AHC: Could Moore's Law be faster?

I think I recall reading that, for at least the first decade after integrated circuits were invented in 1958, the number of transistors per square inch doubled every 12 months, prompting Gordon Moore to predict in 1965 that this trend would continue for another 10 years; he revised it in 1975 to every 24 months.

For me, this begs the question: is it possible that this trend could have continued on pace with its previous growth? I know the development cycle of a new chip takes awhile, but is there any technical reason (or reason besides $$$) that it couldn't be accelerated, and we could end up with OTL 2017 technology during the Clinton administration?

I feel like there's some precedence for microprocessor technology advancing faster than it has in our history, especially since the US Navy apparently developed a chip more powerful than the Intel 4004 two years before its release: https://en.wikipedia.org/wiki/Microprocessor#CADC
 
Developing a new silicon manufacturing technology is done by starting from some starting point and doing experiment after experiment to improve its yield until you get to something that will actually yield some usable die. In a new process you generally start from zero--ie everything you manufacture in your first runs doesn't work. If you started somewhere other than zero, you weren't aggressive enough in your targets. From there, your speed of mastery of the process is driven by:
A) How fast you can get your experiments through the fab to get the yield learning out of them and
B) How many experiments you're running (limited by your manufacturing & metrology tools) and
C) How much you glean out of each experiment

You can improve factor A) to some extent by throwing more resources at it. You can certainly improve B) through more resources (buy more tools and more techs and more engineers to devise and analyze your experiments). C) you can improve through more experience and tribal knowledge.
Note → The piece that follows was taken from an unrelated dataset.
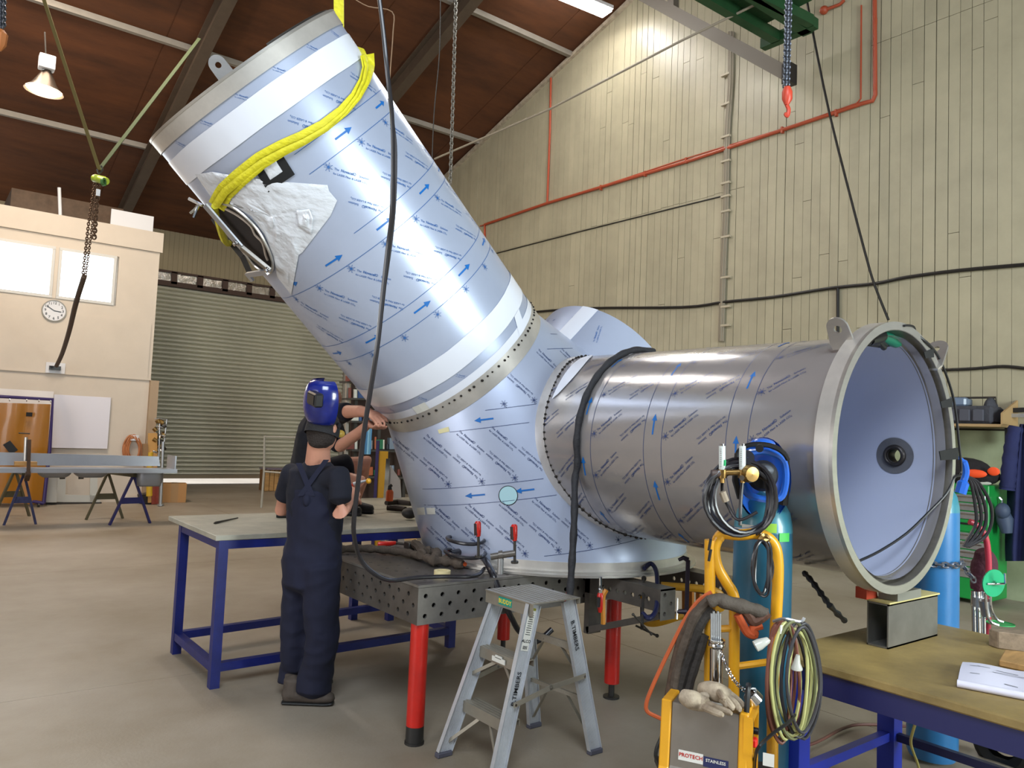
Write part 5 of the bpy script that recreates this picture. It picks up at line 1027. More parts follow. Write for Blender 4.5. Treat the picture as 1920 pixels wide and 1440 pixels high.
# gloves, chrome holder, chain
GLV = mat('dirty_glove_leather', 'c4b49c', .75, col2='6f5d4a', vscale=9, bump=.3)
def glove(label, pts, r, fingers):
    t = thing('work_glove', label, 'glove', pts[0]); part('palm', MB().tube(curve(pts, 4), [r*(.8+.35*sin(pi*i/(4*(len(pts)-1)))) for i in range(4*(len(pts)-1)+1)], 12), GLV, t)
    for f in fingers: part('finger', MB().tube(curve(f, 4), [.0125, .0128, .0126, .0122, .012, .0118, .0112, .010, .006][:4*(len(f)-1)+1], 9), GLV, t)
zt_ = ztop+.022
gx = lambda x, y, z=.0: at(x, y, Z=ztop+.02+z)
glove('pale cuffed leather glove lying on the machine, left one of the two', [gx(1279, 1304, .02), gx(1292, 1310, .015), gx(1308, 1316), gx(1325, 1321)], .028, [[gx(1325, 1320), gx(1348, 1329), gx(1372, 1338)], [gx(1320, 1326), gx(1338, 1334), gx(1356, 1341)], [gx(1310, 1310), gx(1318, 1304, .02), gx(1330, 1306, .02)]])
glove('stained leather glove lying palm down on the machine, right one of the two', [gx(1318, 1292, .02), gx(1334, 1295, .03), gx(1350, 1300, .025), gx(1366, 1306, .015)], .030, [[gx(1366, 1300, .02), gx(1382, 1312, .01), gx(1396, 1326)], [gx(1364, 1306, .02), gx(1378, 1318, .01), gx(1388, 1332)], [gx(1358, 1308, .02), gx(1368, 1320, .01), gx(1376, 1330)], [gx(1352, 1310, .02), gx(1360, 1318, .01), gx(1364, 1326)], [gx(1346, 1296, .03), gx(1352, 1302, .04), gx(1358, 1312, .03)]])
rh = thing('rod_canister', 'polished steel canister of filler rods clipped inside the trolley', 'canister', at(1345, 1290, D=2.9)); c = lambda x, y, D=2.9: at(x, y, D=D)
part('canister', MB().cyl(c(1343, 1215), c(1342, 1310), .0235, 20), CHROME, rh); part('screw_collar', MB().lathe([(.024, -.012), (.031, -.012), (.031, -.004), (.029, 0), (.031, .004), (.031, .012), (.024, .012)], c(1344, 1205), (0, 0, 1), 24), CHROME, rh)
for i, x in enumerate((1334, 1338, 1342, 1346, 1350)): part('filler_rod', MB().cyl(c(x, 1150-i % 2*4), c(x, 1205), .0045, 8), ALU, rh)
part('chain', chain(MB(), curve([c(1352, 1222, 2.84), c(1360, 1245, 2.8), c(1378, 1278, 2.76), c(1398, 1296, 2.72)], 3), .0022, .018, .0065), CHROME, rh, kind='stuff'); part('cap', MB().lathe([(.02, -.018), (.028, -.018), (.029, .014), (.022, .018), (.001, .018)], at(1413, 1308, D=2.7), (.5, -.3, -.6), 20), CHROME, rh)
t = thing('leather_apron', 'brown leather and orange cloth stuffed between the trolley bars', 'cloth', at(1400, 1150, D=2.95)); BRL = mat('brown_leather', '5b3a2a', .7, var=.3, bump=.3); c = lambda x, y, D=2.93: at(x, y, D=D)
part('fold', MB().tube(curve([c(1328, 1130), c(1345, 1124), c(1365, 1130), c(1395, 1138), c(1420, 1145), c(1438, 1150)], 5), [.02+.008*sin(pi*i/25)+.002*sin(i) for i in range(26)], 10), mat('grey_brown_glove', '4f463d', .8, bump=.4), t); part('fold', MB().tube(curve([c(1385, 1135), c(1402, 1150), c(1412, 1165), c(1425, 1160), c(1440, 1148)], 5), [.02]*21, 8), BRL, t); part('fold', MB().tube(curve([c(1383, 1152), c(1392, 1170), c(1402, 1186), c(1415, 1190), c(1412, 1178), c(1428, 1172)], 5), [.017]*26, 8), mat('orange_cloth', 'b04a1e', .8, bump=.2), t)
# cord hank on the right of the trolley
hk_ = thing('extension_lead', 'hank of tangled power cords hanging on the right side of the trolley', 'cord', at(1488, 1280, D=2.85)); CM = [mat('cord_grey', '3a383c', .5), mat('cord_brown', '7a4a3c', .5), mat('cord_lime', 'b9b878', .5), mat('cord_olive', '6d6f4a', .5)]
spec = [(1462, 22, 108, 1), (1466, 24, 112, 1), (1470, 26, 110, 1), (1484, 34, 100, 2), (1492, 36, 96, 2), (1498, 34, 104, 0), (1505, 30, 100, 0), (1510, 26, 108, 0), (1488, 36, 108, 3), (1480, 30, 104, 0), (1500, 24, 92, 2), (1476, 26, 112, 2)]
for x, rx, ry, mi in spec: part('cord_loop', loops(MB(), x, 1276, rx, ry, 1, 2.83+random.uniform(-.03, .04), .0062, 4, .02), CM[mi], hk_)
CLP = mat('clear_plug', 'd6d6cc', .15, alpha=.7)
for (x, y, x2, y2) in ((1478, 1232, 1494, 1252), (1416, 1208, 1440, 1198)): part('plug', MB().tube([at(x2+2, y2-24 if x > 1450 else y2, D=2.78), at(x2, y2-10 if x > 1450 else y2+2, D=2.78), at(x2, y2 if x > 1450 else y2+6, D=2.78) if x > 1450 else at(x+8, y, D=2.78), at(x2, y2+3, D=2.78) if x > 1450 else at(x, y+4, D=2.78)], [.007, .012, .02, .02], 12), CLP, hk_)
part('cable_tag', MB().box(at(1466, 1180, D=2.79), (.02, .003, .03)), PAPER, hk_, smooth=0); part('hook', MB().tube(curve([at(1450, 1165, D=2.85), at(1470, 1160, D=2.82), at(1500, 1166, D=2.8), at(1508, 1158, D=2.8)], 4), .006, 6), ALU, hk_)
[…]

Between technologies you're constrained by your scientific pathfinding (i.e., your guys in more research-y fabs busily cataloging and doing very preliminary work to identify exploitable physics for your next generation). You can improve this by getting a larger bite out of the high-end PhDs of your country.
The one big constraint is you've got to do all of this at a profit. If you loosen that a bit you may be able to run faster for a process generation or two. Yes I do work in the industry.
 
Get people/the government to start shoveling R&D funding into creating faster microchips.

The easiest way to do this historically is a major war. Those boost technological development like nothing else. Have there be a conventional war between NATO and the Warsaw Pact in the 1980s. Whatever the aftermath is, the government quickly decides we need more money going to defense technologies. Microchips and tech had already been designated through the 3rd offset strategy as the way of the future so just have them pore a ton of money into that on at least a NASA during the moon race level and have it trickle into civilian sectors like a lot of stuff we developed through NASA and WWII programs did.
 
Asp, a major war like that might not be the best thing. See the semiconductor industry is really brittle against the loss of tribal knowledge. It'd be really tempting for the other side to strike Silicon Valley/Silicon Forest and the returns would be very high. There's a reason companies like Intel have very very low turnover rates historically.
 
Realistically? Yes, but…. Intel has burned the torch of Moore's Law for 40 years. Indeed Intel is the main reason Moore's Law actually continued because Intel's x86 cash meant they could pour money into fab tech. On the other hand being stuck with x86 drastically slowed their processor design ability vs RISC in the 1990s. So I dunno, Windows jumps over to RISC fully perhaps?

I'd suggest Michael Malone's The Holy Trinity if you want to dig into potential computing PODs that may speed things up here and there. It's also a great book about Intel.